Lifelong regret aversion

I wish I were the kind of person who doesn’t have regrets. I wish I could say that all my mistakes were supposed to happen, that I am glad for them.

I wish that I didn’t let the heavy burden of my past crush down on me day in and day out. I wish that I was stronger and could let the pains of yesterday blow into the wind like dead leaves.

Fortunately, I still have a good amount of time left on this earth and have yet to make mistakes that can’t be somewhat atoned for.

I have yet to make any of those mistakes that will haunt me on my deathbed as the biggest regrets of my life — but I’ve seen it happen.

I’ve seen the regrets that haunt my parents, grandparents and all the others around me who think they are quickly running out of time. I’ve seen the fallen faces and the effects of all-consuming regret. I’ve watched it tear families apart and kill people long before they stopped breathing.
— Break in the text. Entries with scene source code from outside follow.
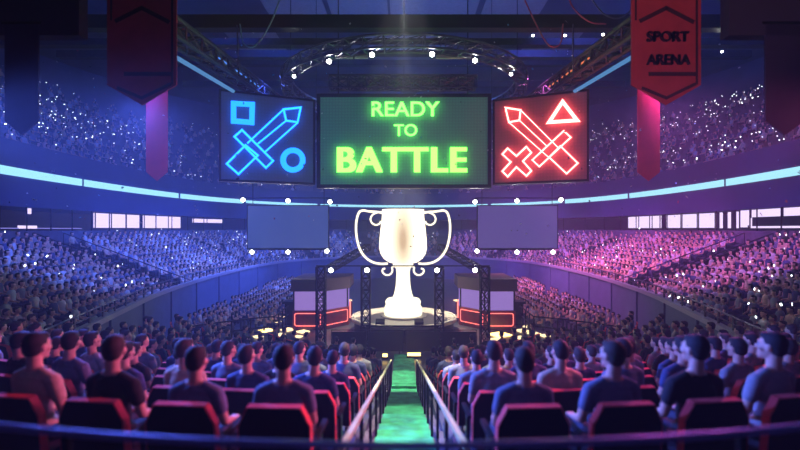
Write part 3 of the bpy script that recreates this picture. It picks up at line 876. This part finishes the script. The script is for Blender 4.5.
# truss box on the screen
truss('top_truss', P(330, 83, 23.4), P(476, 83, 23.4), .62, 'box truss lying along the top of the big green screen', bay=.9, rc=.045, rl=.03, mt=M_truss)
m = MB(); A = P(332, 91, 23.9); C = P(474, 75, 23.9); m.box((A+C)/2, (C.x-A.x, .05, abs(C.z-A.z)*.8))
tag(recentre(m.build('reflector_board', mat('reflector', (.55, .52, .48), .6))), 'pale board behind the box truss on the big screen', 'board')

# ------------------------------------------------------------------ big screen and its lettering
def text_mesh(s, x0, x1, z0, z1, y, mt, bold=0.):
    cu = bpy.data.curves.new('t', 'FONT'); cu.body = s; cu.size = 1; cu.extrude = .02; cu.space_character = 1.1 if bold > .03 else 1.; cu.offset = 0; cu.align_x = 'LEFT'
    o = bpy.data.objects.new('t', cu); COL.objects.link(o); dg = bpy.context.evaluated_depsgraph_get(); dg.update()
    me = bpy.data.meshes.new_from_object(o.evaluated_get(dg)); bpy.data.objects.remove(o)
    n = len(me.vertices); a = np.empty(n*3, 'f'); me.vertices.foreach_get('co', a); a = a.reshape(-1, 3)
    if bold:      # heavier strokes: the outline repeated a little to each side
        bm = bmesh.new()
        for dx in (-bold, -bold*.33, bold*.33, bold):
            for dy in (-bold*.35, bold*.35):
                b0 = len(bm.verts); bm.from_mesh(me); bm.verts.ensure_lookup_table()
                for v in bm.verts[b0:]: v.co.x += dx; v.co.y += dy; v.co.z += dx*.02
        bm.to_mesh(me); bm.free(); n = len(me.vertices); a = np.empty(n*3, 'f'); me.vertices.foreach_get('co', a); a = a.reshape(-1, 3)
    mn, mx = a.min(0), a.max(0); t = (a-mn)/np.maximum(mx-mn, 1e-6)
    out = np.stack([x0+(x1-x0)*t[:, 0], y-(t[:, 2])*.05, z0+(z1-z0)*t[:, 1]], -1)
    me.vertices.foreach_set('co', out.astype('f').ravel()); me.materials.clear(); me.materials.append(mt); me.update(); return me
def tobj(name, me, parent): o = bpy.data.objects.new(name, me); COL.objects.link(o); o.parent = parent; return o
BY = 23.0
def W(px, py, Y=BY): p = P(px, py, Y); return p.x, p.z
bs = empty('big_screen', (0, BY, 7.5), 0, 'big central screen with green READY TO BATTLE lettering, above the trophy', 'screen')
off0 = Vector((0, -BY, -7.5))
def W2(px, py): x, z = W(px, py); return x, z-7.5
x0, z0 = W2(317, 188); x1, z1 = W2(491, 94)
m = MB(); m.box(((x0+x1)/2, .25, (z0+z1)/2), (x1-x0, .5, z1-z0)); m.build('housing', mat('screen_housing', (.03, .04, .05), .6), bs)
m = MB(); m.box(((x0+x1)/2, -.02, (z0+z1)/2), (x1-x0-.35, .04, z1-z0-.3)); m.build('led_panel', led_mat('led_grey', (.17, .27, .31), (.05, .26, .18), .42), bs)
m = MB(); e = .09
m.box(((x0+x1)/2, -.04, z1-e), (x1-x0, .08, e*2)); m.box(((x0+x1)/2, -.04, z0+e), (x1-x0, .08, e*2)); m.box((x0+e, -.04, (z0+z1)/2), (e*2, .08, z1-z0)); m.box((x1-e, -.04, (z0+z1)/2), (e*2, .08, z1-z0))
m.build('frame', M_black, bs)
for s_, a, c, mt, bo in (('READY', (372, 117.5), (439, 103), E_green, .016), ('TO', (394, 137), (417, 125.5), E_green, .016), ('BATTLE', (337.5, 173), (466.5, 148), E_green2, .042)):
    xa, za = W2(*a); xb, zb = W2(*c)
    o = tobj('lettering', text_mesh(s_, xa, xb, za, zb, -.24, mt, bo), bs); o['label'] = 'glowing yellow-green word '+s_
for X in (-3.4, 3.3):
    m = MB(); m.tube([(X, .3, z1), (X, .3, 15.4)], .03, 6); m.build('hanger', M_black, bs)

# side screens with neon signs
def side_screen(sg, nm, neon, bold, base, em, label):
    inner = Vector((4.55*sg, 23.0, 7.65)); outer = Vector((8.72*sg, 21.2, 7.65)); H = 4.34
    ux = (outer-inner); Wd = ux.length; ux.normalize(); n = Vector((-ux.y, ux.x, 0)); n = n if n.y < 0 else -n   # towards the viewer
    org = inner; rz = math.atan2(ux.y, ux.x)
    r = empty('side_screen', org, rz, label, 'screen')
    # local frame: x along ux, y = away from the viewer for sg>0
    ly = Vector((-math.sin(rz), math.cos(rz), 0)); fr = -1 if ly.y > 0 else 1     # local y sign of the front
    m = MB(); m.box((Wd/2, -fr*.22, H/2), (Wd, .42, H)); m.build('housing', mat('side_housing', (.025, .025, .04), .6), r)
    m = MB(); m.box((Wd/2, fr*.02, H/2), (Wd-.16, .04, H-.16)); m.build('led_panel', led_mat('led_'+nm, base, em, .3), r)
    m = MB(); e = .05
    for c, d in (((Wd/2, fr*.03, H-e), (Wd, .08, e*2)), ((Wd/2, fr*.03, e), (Wd, .08, e*2)), ((e, fr*.03, H/2), (e*2, .08, H)), ((Wd-e, fr*.03, H/2), (e*2, .08, H))): m.box(c, d)
    m.build('frame', M_black, r)
    def loc(c, o=(210, 85), k=4.286):
        px, py = o[0]+c[0]/k, o[1]+c[1]/k
        dr = Vector(((px-CX)/F, 1, -(py-CY)/F)); p0 = inner+n*.2; e0 = Vector((0, 0, EYE))
        t = (p0-e0).dot(n)/dr.dot(n); q = e0+dr*t-org
        return Vector((q.dot(ux), fr*.2, q.z))
    o_ = (210, 85) if sg < 0 else (488, 85)
    def line(name, pts, w, closed, mt, lab=None):
        pts = [loc(c, o_) for c in pts]; m = MB(); N = len(pts)
        if closed:
            vs = []
            for i in range(N):
                a = (pts[i]-pts[i-1]).normalized(); c = (pts[(i+1) % N]-pts[i]).normalized()
                na = Vector((-a.z, 0, a.x)); nc = Vector((-c.z, 0, c.x)); mi = (na+nc).normalized(); q = 1/max(.35, mi.dot(na))
                for s, dy in ((1, 0), (1, .06*fr), (-1, .06*fr), (-1, 0)): vs.append(pts[i]+mi*(w/2*q*s)+Vector((0, dy, 0)))
            fs = []
            for i in range(N):
                j = (i+1) % N
                for q in range(4): fs.append((i*4+q, i*4+(q+1) % 4, j*4+(q+1) % 4, j*4+q))
            m.add(vs, fs)
        else: m.tube(pts, w/2, 6)
        o = m.build(name, mt, r)
        if lab: o['label'] = lab
    return line
ln = side_screen(-1, 'blue', E_cyan, E_cyan2, (.12, .15, .26), (.05, .08, .22), 'left side screen with a cyan neon sword, square and ring')
ln('square_symbol', [(101, 80), (181, 84), (179, 161), (101, 155)], .24, True, E_cyan2, 'thick cyan square')
ln('ring_symbol', [(355+42*math.cos(2*PI*k/32), 322+42*math.sin(2*PI*k/32)) for k in range(32)], .26, True, E_cyan2, 'thick cyan ring')
ln('sword_tip', [(315, 105), (388, 97), (375, 160), (326, 153)], .09, True, E_cyan)
for q in (((315, 105), (160, 250)), ((326, 153), (205, 252)), ((375, 162), (236, 287))): ln('sword_blade', q, .09, False, E_cyan)
ln('sword_guard', [(137, 193), (270, 325), (240, 355), (105, 222)], .09, True, E_cyan)
ln('sword_grip', [(152, 258), (72, 338), (122, 382), (205, 302)], .09, True, E_cyan)
ln = side_screen(1, 'red', E_red, E_red, (.24, .12, .14), (.25, .05, .09), 'right side screen with a red neon sword, triangle and cross')
ln('triangle_symbol', [(320, 72), (382, 152), (262, 160)], .16, True, E_red, 'pinkish white triangle outline')
ln('cross_symbol', [(85, 272), (122, 305), (165, 265), (186, 290), (150, 327), (186, 368), (165, 390), (122, 352), (85, 393), (62, 370), (98, 330), (62, 297)], .08, True, E_red, 'pinkish white outlined cross')
ln('sword_tip', [(75, 98), (140, 108), (135, 152), (90, 160)], .08, True, E_red)
for q in (((140, 108), (300, 268)), ((135, 152), (250, 260)), ((90, 160), (262, 312))): ln('sword_blade', q, .06, False, E_red)
ln('sword_guard', [(325, 197), (355, 225), (220, 350), (190, 322)], .07, True, E_red)
ln('sword_grip', [(310, 262), (385, 335), (337, 380), (262, 310)], .07, True, E_red)

# blank lower screens with lamps
for nm, a, c in (('left', (247, 249), (329, 205)), ('right', (477, 249), (558, 205))):
    Y = 25.5; A = P(a[0], a[1], Y); C = P(c[0], c[1], Y)
    r = empty('blank_screen', ((A.x+C.x)/2, Y, A.z), 0, 'blank dark grey screen hanging below the %s neon screen' % nm, 'screen')
    w, h = C.x-A.x, C.z-A.z
    m = MB(); m.box((0, .08, h/2), (w, .16, h)); m.build('housing', M_dark, r)
    m = MB(); m.box((0, -.01, h/2), (w-.1, .02, h-.1)); m.build('display', mat('blank_'+nm, (.04, .05, .07), .5, emit=(.035, .065, .26) if nm == 'left' else (.085, .055, .24), es=1.), r)
    for X in (-w/2+.3, w/2-.3): m = MB(); m.tube([(X, .1, h), (X, .1, h+(2.3 if abs((A.x+C.x)/2) else 0))], .02, 5); m.build('hanger', M_black, r)
LP = [(243, 200, 'top left'), (288, 201, 'top middle'), (330, 202, 'top right'), (252, 252, 'bottom left'), (288, 252, 'bottom middle'), (327, 251, 'bottom right')]
for px, py, t in LP: lamp(px, py, 25.3, 'white spotlight at the %s of the left blank screen' % t, 1.1)
LP = [(475, 202, 'top left'), (517, 201, 'top middle'), (561, 200, 'top right'), (477, 251, 'bottom left'), (517, 252, 'bottom middle'), (553, 252, 'bottom right')]
for px, py, t in LP: lamp(px, py, 25.3, 'white spotlight at the %s of the right blank screen' % t, 1.1)
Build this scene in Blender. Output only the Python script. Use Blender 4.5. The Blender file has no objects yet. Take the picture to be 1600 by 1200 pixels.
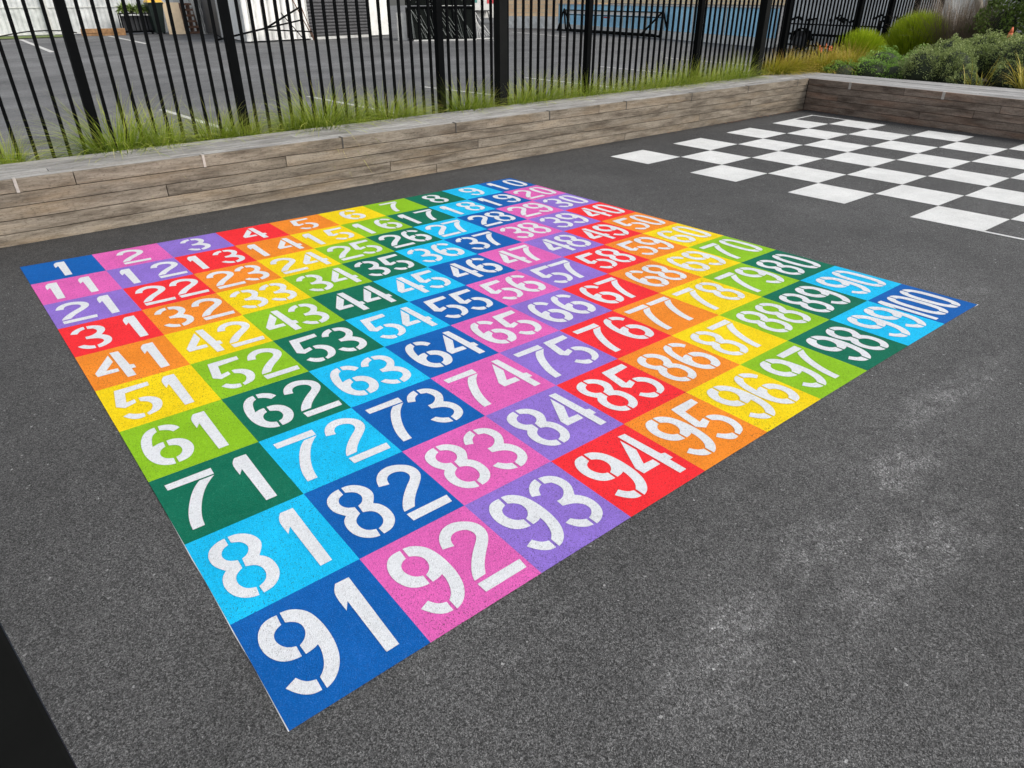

Whether it’s wishing they had pursued their passion or that they stayed in touch with their children, I’ve seen the crushing burdens of guilt and regret darken the bleak fate of those who wish so desperately they could do it all again.

But they can’t and they must live with their mistakes for the rest of their lives. They must try and bury the past deep in their unconscious or let it sit there, festering, ruining every moment of their present.

While I lament the fate of my parents and those close to me, I’ve also realized that I must learn from their mistakes. I must remember their feelings and their sorrows so I may never feel the same.

Of course, it’s inevitable that I am going to make mistakes along the path of life, but singling out a few that I must try my hardest to avoid can’t hurt.

I can live my life around these mistakes — crawling, stretching, and diving away from them the way a thief avoids moving alarms.

These are my mine, the things I must stay away from. They are the choices I’ve seen ruin lives and the moments that can’t be taken back. They are the nightmares of the fallen and defeated and I refuse to let them be mine.


Following someone else’s dream

In 20, 30 or 40 years, do you think you’ll regret disappointing your parents when you were a kid or following the path you didn’t want? The sting of unfulfilled dreams is much more painful than that of disappointment.

However, the pain of not knowing what could have been is worst of all. Do yourself a favor and skip this regret, because it’s one that will most certainly define your entire life.


Not appreciating your parents

Your mother carried you for nine months, gave up her life of freedom to give you yours. Your parents gave you a life, a home and a will to survive. They raised you, worried about you and made you into the person you are today.

Though you may not always see eye-to-eye or understand their ways of life, they are your flesh and blood, your only real attachment to this world.

When they are gone, and you are truly alone, you’ll realize your biggest mistake in life was not telling them that you loved them more, not getting to know them more, and not being with them more.


Pretending to be someone you’re not

It’s easy to let the pressures of society dictate your role, but you must spend your life fighting against that pressure.

When you finally learn that the opinions of others are as unimportant as those fights you had with your best friend back in college, you’ll realize that you’re left with nothing but the shallow shell they made you fit into.

The most admirable thing people can be in this world is themselves; never give up your pride for the approval of the masses.


Lying about stupid things

Lying is one of the easiest things to do, but hardest to take back. If you let it, it can become second nature, something so natural that you begin to forget what’s real and what you made up. People will begin to see your lies because they always do, eventually.

Tell a lie and it’s inevitable that you will regret it because, in this unexplainable universe we live in, they always come back and haunt us. Tell the truth and you will never have to regret a lie.


Burning all those bridges

While it’s necessary to burn some parts of your past, be careful not to burn all of it because there are some bridges you may want to cross again.

We never know where life is going to take us and fate has an odd sense of humor, many times, sending us back to places with our hypothetical tails between our legs. Always keep some options open, if you burn all your bridges, you’ll only end up stranded on an island of your own making.


Forgetting to live in the moment

Is there anything worse than getting somewhere and not realizing how you got there? Even worse is only realizing what a good time you were having when it’s too late to still enjoy yourself.

Living in the present is a basic notion, but as with most simple things in this world, we find a way to make it complicated. There’s nothing complicated about learning to appreciate and notice your surroundings. There’s nothing complicated about being present.


Giving up real love

Love is the only real and honest thing in this world and refusing to accept it is denying yourself maybe the only real thing worth living for.

Too many times people find a way to reject love, either because they are scared or don’t recognize it when it wraps its comfortable arms around them.

Take love from everyone, don’t be afraid to fall head first into it and protect it as the most sacred thing in your life when you’ve found it.